Germany has begun an intriguing experiment. For a period of three years, a group of people will get €1,200 a month. (At today’s exchange rate, that’s $1,420.) The money is free; the only requirement is that recipients answer researchers’ questions about what they’re doing with this unconditional income.
Officials from the Mein Grundeinkommen (My Basic Income) charity are convinced that an unconditional income for all citizens would solve many current problems. The assumption is that people get more creative and become freer and happier if they don’t constantly face the pressure to earn enough money to get by.
Whether this lives up to reality will be explored scientifically during the project. “We’ll analyze what people are doing during a period of guaranteed material security,” project chief Jürgen Schupp from the German Institute for Economic Research (DIW) told DW.
Among the questions he’ll look into are: Will the test persons spend all the money or will they save a certain amount?

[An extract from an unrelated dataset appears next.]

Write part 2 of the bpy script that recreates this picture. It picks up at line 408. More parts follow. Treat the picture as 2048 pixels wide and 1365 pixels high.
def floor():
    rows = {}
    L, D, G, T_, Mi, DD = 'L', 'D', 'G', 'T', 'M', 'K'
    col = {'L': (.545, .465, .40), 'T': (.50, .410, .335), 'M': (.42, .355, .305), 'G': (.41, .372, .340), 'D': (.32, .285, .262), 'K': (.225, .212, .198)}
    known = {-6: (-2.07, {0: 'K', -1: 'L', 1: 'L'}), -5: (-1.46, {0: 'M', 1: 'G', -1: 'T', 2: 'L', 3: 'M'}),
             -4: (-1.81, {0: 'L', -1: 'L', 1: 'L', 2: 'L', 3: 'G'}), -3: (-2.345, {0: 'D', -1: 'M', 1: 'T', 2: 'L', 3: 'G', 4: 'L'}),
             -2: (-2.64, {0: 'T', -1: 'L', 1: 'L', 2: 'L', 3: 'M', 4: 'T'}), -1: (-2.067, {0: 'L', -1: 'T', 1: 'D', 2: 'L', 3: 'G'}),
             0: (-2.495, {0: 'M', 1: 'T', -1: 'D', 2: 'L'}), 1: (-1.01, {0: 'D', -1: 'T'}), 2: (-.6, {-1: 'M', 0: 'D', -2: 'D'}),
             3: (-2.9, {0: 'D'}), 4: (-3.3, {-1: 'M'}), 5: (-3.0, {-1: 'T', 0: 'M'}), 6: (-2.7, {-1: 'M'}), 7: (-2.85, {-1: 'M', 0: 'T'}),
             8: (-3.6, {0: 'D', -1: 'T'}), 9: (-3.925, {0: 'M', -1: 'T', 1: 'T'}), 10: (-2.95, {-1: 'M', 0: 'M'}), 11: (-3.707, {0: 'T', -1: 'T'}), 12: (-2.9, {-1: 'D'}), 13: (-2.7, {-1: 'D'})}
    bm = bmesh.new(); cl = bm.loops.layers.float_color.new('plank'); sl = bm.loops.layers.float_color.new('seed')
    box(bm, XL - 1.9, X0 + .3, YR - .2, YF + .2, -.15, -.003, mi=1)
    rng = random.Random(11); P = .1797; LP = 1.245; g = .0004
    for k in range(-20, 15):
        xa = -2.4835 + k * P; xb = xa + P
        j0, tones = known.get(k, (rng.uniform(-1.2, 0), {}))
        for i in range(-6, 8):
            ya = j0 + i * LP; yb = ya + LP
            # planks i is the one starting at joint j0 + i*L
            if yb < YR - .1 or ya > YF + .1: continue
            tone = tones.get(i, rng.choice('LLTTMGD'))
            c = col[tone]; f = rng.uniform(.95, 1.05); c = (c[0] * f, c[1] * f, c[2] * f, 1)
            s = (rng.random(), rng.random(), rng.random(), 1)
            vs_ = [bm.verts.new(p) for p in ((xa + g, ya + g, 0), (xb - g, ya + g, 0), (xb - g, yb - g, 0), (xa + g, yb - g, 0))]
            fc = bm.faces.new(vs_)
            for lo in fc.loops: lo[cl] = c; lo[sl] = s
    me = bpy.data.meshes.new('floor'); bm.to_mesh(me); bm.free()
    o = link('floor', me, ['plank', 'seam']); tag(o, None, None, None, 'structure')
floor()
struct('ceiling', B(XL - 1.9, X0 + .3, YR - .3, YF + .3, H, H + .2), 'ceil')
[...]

Will they stop working altogether or work less? Also, will they donate money to others?
The experiment will give his team all the answers it needs, says Schupp. Even changes in people’s stress levels can be identified with the help of hair samples, he argues.
During the primaries, Andrew Yang brought the issue into more prominence, but the debate about UBI–an unconditional basic income– has been going on for years. The debate centers on dramatically different predictions of what people will do when they don’t have to do anything. Will receipt of a basic income make people lazy, make them less apt to work, less productive? Or is a UBI a tool to rationalize current social welfare systems (and not-so-incidentally, prepare for an era when automation has eliminated millions of jobs)?
I have been intrigued by what I see as the promise of a UBI.
What if the United States embraced a new social contract, beginning with the premise that all citizens are valued members of the American polity, and that (as the advertisement says) membership has its privileges? Contracts are by definition mutual undertakings, agreements in which both sides offer consideration. In my imagined “Brave New World,” government would create an environment within which humans could flourish, an environment within which members of the polity would be guaranteed a basic livelihood, a substantive education and an equal place at the civic table. In return, members (aka citizens) would pay their “dues:” taxes, a stint of public/civic service, and the consistent discharge of civic duties like voting and jury service.
With a UBI (in contrast to welfare) there would be no phase-out, no marriage penalties, no people falsifying information, no daunting (and expensive) bureaucracy.
Support for the concept hasn’t been limited to liberals and progressives. Milton Friedman famously proposed a “negative income tax,” and F.A. Hayek, the libertarian economist, wrote “There is no reason why in a free society government should not assure to all, protection against severe deprivation in the form of an assured minimum income, or a floor below which nobody need descend.” In 2016, Samuel Hammond of the libertarian Niskanen Center, noted the “ideal” key features of a UBI: its unconditional structure avoids creating poverty traps; it sets a minimum income floor, raising worker bargaining power without wage or price controls; it decouples benefits from a particular workplace or jurisdiction; since it’s cash, it respects a diversity of needs and values; and it simplifies and streamlines a complex web of bureaucracy, eliminating rent seeking and other sources of inefficiency.
Hammond’s point about worker bargaining power is especially important. In today’s economy, characterized by dramatically-diminished unions and the growth of “gig work,” employee bargaining power has dramatically eroded. Wages have been effectively stagnant for years, despite significant growth in productivity. In 2018, Pew Research reported that “today’s real average wage (that is, the wage after accounting for inflation) has about the same purchasing power it did 40 years ago.
If the U.S. had a UBI and single-payer health insurance, workers would have the freedom to leave abusive employers, unsafe work conditions, and uncompetitive pay scales. A UBI wouldn’t level the playing field, but it would certainly reduce the tilt. It’s also worth noting that a UBI would have much the same positive effect on economic growth as a higher minimum wage. When poor people get money, they spend it, increasing demand.
Previous experiments and pilot projects have been encouraging; receipt of a guaranteed basic income has not caused people to stop working, and the money hasn’t been used for liquor and sin. Germany’s experiment looks to be larger than the others that have been reported, and it will be interesting to see its results.